Scarlet Alliance submission to the Select Committee on Temporary Migration’s inquiry into Temporary Migration on July 26, 2020.
“Sex workers, like other workers, migrant internationally for a variety of reasons, including seeking improved working conditions and income. Evidence and feedback from our membership indicate that wage theft, breaches of workplace rights and conditions, modern slavery, and human trafficking is not the experience of the vast majority of migrant sex workers in Australia. However, while labour exploitation and human trafficking is not characteristic of the sex industry, migrant sex workers experience major barriers to accessing the same workplace health and safety mechanisms and industrial rights protections as workers in other industries, including:
- Migrant sex workers’ complaints about breaches to our workplace rights and conditions are not taken seriously due to stigmatising attitudes about sex work and/or the complaint not fitting into the category of trafficking.

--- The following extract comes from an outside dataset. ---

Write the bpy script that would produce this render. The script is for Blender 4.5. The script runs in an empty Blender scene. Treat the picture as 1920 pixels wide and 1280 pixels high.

- Privacy concerns regarding connecting our legal name to sex work when accessing existing services and mechanisms to address workplace issues.
- Criminalisation creating major impediments for sex workers to access support and existing mechanisms to address exploitative workplace conditions as reporting may result in being charged, known to the authorities as a sex worker, and/or deported. Criminalisation also creates obstacles to ensuring that Australia’s labour rights framework is equally applied to sex industry workplaces.
- Anti-trafficking responses that conflate sex work and all labour exploitation in the sex industry with human trafficking have jeopardised migrant sex workers’ support and safety structures, workplaces, and undermined efforts to address labour exploitation. It has heightened sex workers’ distrust of the authorities and further deters sex workers from seeking assistance in fear that it will result in further scrutiny, prosecution, or deportation.
- Anti-trafficking responses that focus on restrictive immigration scrutiny and criminal justice approaches have made it more difficult for sex workers to travel, operate within the regulated sex industry, and access support.